Les masses sont donc prises en étau et tout cela pave la voie au fascisme comme mobilisation générale, seule capable de « remettre de l'ordre » mais avec tout ce que cela impliquera de violence de déni de la démocratie. Les pogroms racistes seront alors inévitables.

Si demain une démocratie populaire était établie en France, la « jungle » de Calais serait immédiatement démantelée. Les mafias seraient punies et pourchassées avec la plus grande fermeté (prison et peine de mort pour leurs dirigeants).

Celles et ceux qui voudraient rester en France verraient leur situation étudiée avec la plus grande rigueur, selon des conditions très précises et très restrictives. Durant cette examen, ils n'auraient pas leur liberté de circulation. Les autres seraient expulsés vers leur pays d'origine.

Dans l'attente d'une décision, les migrantes et les migrants, seraient logés et pris en charge dans des conditions assurant leur dignité. Une attention toute particulière seraient accordée aux femmes et aux enfants.

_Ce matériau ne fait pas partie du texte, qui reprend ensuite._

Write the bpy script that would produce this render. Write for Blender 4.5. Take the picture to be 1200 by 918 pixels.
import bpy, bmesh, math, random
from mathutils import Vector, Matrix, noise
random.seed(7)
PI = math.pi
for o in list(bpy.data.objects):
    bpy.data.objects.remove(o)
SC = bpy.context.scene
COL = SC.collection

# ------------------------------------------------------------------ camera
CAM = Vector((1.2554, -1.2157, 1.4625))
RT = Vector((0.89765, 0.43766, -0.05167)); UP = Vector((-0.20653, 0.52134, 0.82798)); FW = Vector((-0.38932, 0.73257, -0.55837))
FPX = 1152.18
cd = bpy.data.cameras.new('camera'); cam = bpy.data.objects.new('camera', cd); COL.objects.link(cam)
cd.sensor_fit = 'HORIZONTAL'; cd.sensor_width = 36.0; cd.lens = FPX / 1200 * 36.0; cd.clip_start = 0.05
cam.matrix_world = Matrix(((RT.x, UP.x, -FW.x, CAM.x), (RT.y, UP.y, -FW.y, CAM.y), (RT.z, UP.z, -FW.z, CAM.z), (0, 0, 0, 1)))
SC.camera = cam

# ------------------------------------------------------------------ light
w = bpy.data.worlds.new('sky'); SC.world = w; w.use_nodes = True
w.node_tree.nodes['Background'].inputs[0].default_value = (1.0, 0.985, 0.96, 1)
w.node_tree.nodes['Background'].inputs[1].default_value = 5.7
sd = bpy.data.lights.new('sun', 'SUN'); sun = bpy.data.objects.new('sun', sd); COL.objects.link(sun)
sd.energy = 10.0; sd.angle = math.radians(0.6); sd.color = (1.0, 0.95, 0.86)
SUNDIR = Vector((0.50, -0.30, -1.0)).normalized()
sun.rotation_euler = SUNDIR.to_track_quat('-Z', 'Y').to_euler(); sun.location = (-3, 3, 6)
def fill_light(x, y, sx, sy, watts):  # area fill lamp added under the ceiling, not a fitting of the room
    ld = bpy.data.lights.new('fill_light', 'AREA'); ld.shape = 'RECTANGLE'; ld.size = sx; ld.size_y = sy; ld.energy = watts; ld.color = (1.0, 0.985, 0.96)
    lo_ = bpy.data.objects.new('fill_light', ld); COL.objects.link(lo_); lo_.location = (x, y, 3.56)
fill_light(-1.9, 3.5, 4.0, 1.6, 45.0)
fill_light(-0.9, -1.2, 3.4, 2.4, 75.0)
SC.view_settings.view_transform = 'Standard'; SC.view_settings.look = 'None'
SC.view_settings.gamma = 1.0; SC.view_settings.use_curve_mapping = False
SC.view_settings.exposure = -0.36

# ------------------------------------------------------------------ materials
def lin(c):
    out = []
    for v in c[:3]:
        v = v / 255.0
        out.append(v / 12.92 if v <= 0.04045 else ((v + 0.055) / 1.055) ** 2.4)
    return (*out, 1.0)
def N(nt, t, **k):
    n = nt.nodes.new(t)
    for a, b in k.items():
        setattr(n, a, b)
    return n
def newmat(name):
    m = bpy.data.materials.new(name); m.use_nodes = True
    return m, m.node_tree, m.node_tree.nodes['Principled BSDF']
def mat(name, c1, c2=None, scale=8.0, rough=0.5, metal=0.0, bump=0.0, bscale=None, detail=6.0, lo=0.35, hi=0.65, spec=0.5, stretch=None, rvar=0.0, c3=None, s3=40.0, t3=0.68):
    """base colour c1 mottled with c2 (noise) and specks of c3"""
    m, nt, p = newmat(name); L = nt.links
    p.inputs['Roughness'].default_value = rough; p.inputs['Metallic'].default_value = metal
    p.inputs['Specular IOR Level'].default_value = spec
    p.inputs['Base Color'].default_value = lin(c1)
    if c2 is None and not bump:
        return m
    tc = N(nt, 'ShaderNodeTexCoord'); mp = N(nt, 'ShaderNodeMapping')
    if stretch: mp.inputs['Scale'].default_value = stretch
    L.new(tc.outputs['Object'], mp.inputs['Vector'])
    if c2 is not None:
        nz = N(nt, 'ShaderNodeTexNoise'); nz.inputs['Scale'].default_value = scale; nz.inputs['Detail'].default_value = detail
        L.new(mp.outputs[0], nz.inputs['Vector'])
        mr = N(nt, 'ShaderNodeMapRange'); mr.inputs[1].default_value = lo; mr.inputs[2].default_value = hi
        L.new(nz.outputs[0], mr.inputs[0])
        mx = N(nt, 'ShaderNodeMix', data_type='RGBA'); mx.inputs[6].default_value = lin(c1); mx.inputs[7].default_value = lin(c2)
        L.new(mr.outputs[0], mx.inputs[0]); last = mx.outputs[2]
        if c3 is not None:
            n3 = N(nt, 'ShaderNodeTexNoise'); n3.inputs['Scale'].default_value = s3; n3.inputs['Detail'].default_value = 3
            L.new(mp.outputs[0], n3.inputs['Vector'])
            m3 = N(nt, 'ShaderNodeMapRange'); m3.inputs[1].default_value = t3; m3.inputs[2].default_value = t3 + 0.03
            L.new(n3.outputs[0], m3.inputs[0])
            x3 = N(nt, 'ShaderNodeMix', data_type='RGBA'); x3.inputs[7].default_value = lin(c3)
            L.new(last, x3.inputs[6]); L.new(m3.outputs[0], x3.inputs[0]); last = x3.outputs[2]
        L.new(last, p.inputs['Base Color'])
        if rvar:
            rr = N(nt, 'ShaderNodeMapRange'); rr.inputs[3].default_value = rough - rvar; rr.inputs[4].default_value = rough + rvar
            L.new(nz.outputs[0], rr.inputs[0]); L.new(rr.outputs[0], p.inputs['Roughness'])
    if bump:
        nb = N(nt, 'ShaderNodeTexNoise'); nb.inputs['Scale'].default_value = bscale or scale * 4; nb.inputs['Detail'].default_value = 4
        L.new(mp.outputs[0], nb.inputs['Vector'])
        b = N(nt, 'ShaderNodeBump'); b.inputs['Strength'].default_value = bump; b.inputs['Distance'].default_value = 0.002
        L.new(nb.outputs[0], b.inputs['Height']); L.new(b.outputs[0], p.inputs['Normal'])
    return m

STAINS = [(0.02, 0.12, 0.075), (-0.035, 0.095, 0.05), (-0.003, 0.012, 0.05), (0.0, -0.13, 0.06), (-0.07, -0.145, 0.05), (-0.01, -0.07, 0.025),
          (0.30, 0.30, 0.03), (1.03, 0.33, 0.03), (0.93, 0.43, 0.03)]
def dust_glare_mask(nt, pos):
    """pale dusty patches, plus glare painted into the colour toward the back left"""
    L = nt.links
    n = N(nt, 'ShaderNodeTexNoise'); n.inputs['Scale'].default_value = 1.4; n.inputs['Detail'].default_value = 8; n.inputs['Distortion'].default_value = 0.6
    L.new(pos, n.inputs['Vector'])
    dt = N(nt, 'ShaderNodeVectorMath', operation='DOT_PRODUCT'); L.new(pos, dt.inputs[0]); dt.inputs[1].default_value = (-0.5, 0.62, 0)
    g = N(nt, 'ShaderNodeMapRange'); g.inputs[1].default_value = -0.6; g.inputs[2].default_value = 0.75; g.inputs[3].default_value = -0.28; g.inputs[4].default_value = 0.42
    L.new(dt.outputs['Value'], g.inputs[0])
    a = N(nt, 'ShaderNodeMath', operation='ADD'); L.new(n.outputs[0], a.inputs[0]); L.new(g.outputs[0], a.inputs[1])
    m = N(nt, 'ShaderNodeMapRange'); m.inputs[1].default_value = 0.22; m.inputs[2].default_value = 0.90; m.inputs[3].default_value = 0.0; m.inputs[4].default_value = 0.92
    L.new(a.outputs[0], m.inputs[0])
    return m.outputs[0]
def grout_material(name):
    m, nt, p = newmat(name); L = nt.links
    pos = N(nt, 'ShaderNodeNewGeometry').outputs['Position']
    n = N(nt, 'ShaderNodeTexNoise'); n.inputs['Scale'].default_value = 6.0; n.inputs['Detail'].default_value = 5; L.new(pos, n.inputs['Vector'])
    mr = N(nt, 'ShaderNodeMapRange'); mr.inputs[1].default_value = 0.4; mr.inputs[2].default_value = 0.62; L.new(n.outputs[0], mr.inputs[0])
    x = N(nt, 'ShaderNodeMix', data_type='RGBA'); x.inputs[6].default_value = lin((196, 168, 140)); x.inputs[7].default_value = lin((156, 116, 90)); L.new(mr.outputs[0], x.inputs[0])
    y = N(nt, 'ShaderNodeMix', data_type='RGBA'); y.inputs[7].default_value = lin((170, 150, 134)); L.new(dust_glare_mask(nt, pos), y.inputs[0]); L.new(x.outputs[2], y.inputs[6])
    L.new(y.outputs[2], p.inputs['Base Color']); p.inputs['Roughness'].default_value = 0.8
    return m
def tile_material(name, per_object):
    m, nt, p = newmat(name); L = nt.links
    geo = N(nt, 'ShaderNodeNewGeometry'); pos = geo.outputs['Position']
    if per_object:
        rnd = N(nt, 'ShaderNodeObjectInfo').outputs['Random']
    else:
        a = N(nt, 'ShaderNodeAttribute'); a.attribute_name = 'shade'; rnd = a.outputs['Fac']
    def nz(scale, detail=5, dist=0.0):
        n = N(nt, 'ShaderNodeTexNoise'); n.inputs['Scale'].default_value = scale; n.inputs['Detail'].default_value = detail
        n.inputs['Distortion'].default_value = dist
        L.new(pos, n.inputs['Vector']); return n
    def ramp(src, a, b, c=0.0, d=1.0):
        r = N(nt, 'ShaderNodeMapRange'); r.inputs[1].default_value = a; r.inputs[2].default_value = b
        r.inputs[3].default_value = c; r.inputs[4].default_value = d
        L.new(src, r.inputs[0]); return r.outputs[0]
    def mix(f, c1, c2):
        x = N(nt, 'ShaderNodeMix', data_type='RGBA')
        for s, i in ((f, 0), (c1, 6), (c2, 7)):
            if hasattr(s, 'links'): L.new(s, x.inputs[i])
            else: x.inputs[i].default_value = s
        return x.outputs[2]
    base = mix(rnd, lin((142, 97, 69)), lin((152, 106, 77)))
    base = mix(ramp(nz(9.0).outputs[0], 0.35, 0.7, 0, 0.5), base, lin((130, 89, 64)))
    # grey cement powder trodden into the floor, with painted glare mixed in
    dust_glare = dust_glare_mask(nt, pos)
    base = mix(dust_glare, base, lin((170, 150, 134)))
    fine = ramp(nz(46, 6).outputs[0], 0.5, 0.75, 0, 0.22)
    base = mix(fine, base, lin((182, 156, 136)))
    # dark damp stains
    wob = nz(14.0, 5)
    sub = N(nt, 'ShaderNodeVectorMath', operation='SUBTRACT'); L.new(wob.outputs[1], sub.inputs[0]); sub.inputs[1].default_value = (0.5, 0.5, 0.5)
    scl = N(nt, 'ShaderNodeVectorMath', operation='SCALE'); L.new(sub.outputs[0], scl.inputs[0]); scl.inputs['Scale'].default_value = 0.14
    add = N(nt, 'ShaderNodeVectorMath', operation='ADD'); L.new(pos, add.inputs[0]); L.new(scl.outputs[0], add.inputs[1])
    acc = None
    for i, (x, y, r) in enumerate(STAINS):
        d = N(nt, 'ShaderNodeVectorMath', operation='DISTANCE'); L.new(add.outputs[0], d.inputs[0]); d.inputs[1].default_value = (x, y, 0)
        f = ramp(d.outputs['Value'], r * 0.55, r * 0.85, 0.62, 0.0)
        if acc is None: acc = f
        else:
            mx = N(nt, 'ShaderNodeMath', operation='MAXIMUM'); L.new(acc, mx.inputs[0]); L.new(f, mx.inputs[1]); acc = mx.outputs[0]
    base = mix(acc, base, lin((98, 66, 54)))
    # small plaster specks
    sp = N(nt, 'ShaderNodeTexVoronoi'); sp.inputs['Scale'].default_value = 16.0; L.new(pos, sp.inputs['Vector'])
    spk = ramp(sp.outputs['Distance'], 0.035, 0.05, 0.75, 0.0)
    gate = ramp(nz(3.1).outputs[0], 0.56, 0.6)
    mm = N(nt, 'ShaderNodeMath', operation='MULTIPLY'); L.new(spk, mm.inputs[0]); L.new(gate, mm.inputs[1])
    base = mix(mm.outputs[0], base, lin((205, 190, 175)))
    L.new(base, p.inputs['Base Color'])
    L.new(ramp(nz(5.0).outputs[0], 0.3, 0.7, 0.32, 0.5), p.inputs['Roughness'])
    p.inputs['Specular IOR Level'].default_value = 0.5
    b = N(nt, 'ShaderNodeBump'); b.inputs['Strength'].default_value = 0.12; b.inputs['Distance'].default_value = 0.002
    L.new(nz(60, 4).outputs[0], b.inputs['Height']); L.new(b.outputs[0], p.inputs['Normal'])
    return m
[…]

Un programme de santé serait mis en place pour faire face aux pathologies contractées dans la « jungle ».

Celles et ceux à qui le droit de rester en France serait accordé le feraient sous des conditions très précises de respect de la légalité démocratique et populaire. Une attention particulière serait accordée à la lutte contre la culture féodale.

Les moyens d'intégration (école, formation, logement, cours de langue, cours de civilisation) seraient assurés par la société pour les personnes accueillies. L'égalité des salaires avec les travailleuses et les travailleurs français serait garantie.

La « jungle » de Calais témoigne du chaos capitaliste, de la démagogie raciste de l'extrême-droite, du caractère réactionnaire des post-modernes, du jeu cynique de l'impérialisme qui laisse tout cela exister afin de profiter de la migration pour briser les salaires et les organisations du prolétariat, pour diviser les masses.